I'll think about whether there's a way to implement this without having to maintain two separate but very similar methods, reducing performance due to extra branch checks, or a nightmarish maze of template specializations.

[jlmelville]

Note to myself about implementation: to completely avoid the risk of interleaved read-and-updates of the same coordinate between different threads, you would have to make a copy of the data structure storing the edges, and accumulate updates on a per-edge basis. At the end of each epoch, you would then "reduce" this to a vertex-wise coordinate update. Default UMAP settings typically result in at least an order of magnitude more edges than vertexes, so that's a much larger memory storage requirement (and a further pain to implement). The alternative is to do some research into alternatives to locking the entire update data structure (which otherwise would happen a lot).

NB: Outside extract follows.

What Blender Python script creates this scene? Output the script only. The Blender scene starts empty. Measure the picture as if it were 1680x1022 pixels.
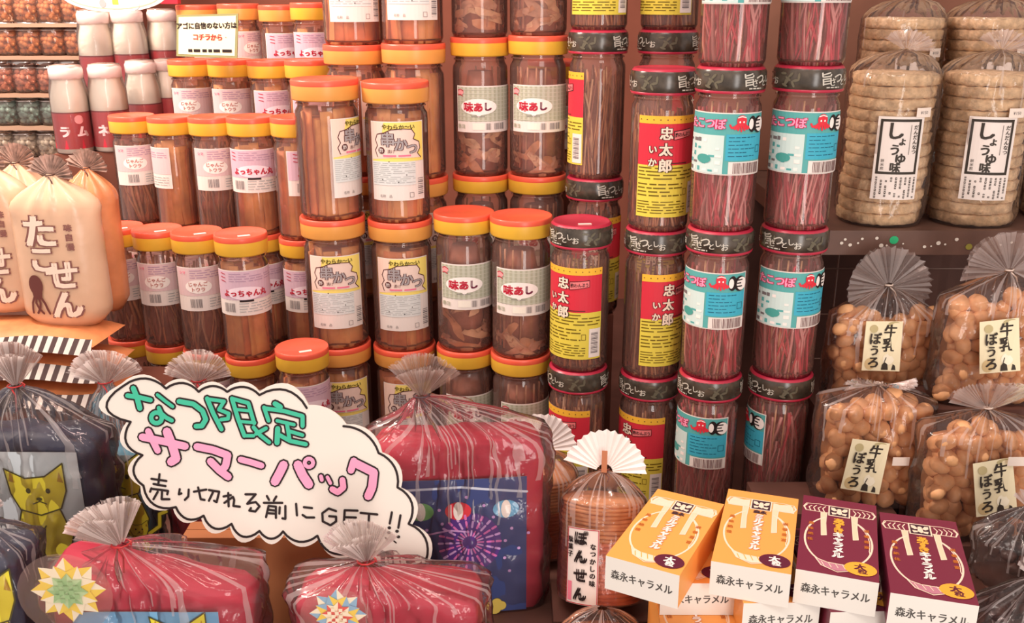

I don't have immediate plans to fix this. I have noted the problem in the README.

[jlmelville]

A discussion over at UMAP https://github.com/lmcinnes/umap/issues/158 seems related.

[jlmelville]

Due to work in #15, the code like this:

iris_umap <- umap(iris, ret_model = TRUE)
set.seed(123)
iris_umap2 <- umap_transform(iris, model = iris_umap)
set.seed(123)
iris_umap3 <- umap_transform(iris, model = iris_umap)

is now repeatable, if you install from trunk (or use release 0.0.0.9008 when it comes out).

I don't think a transform_seed is needed in R, because set.seed is the usual way to do this. Please re-open if this isn't an adequate solution.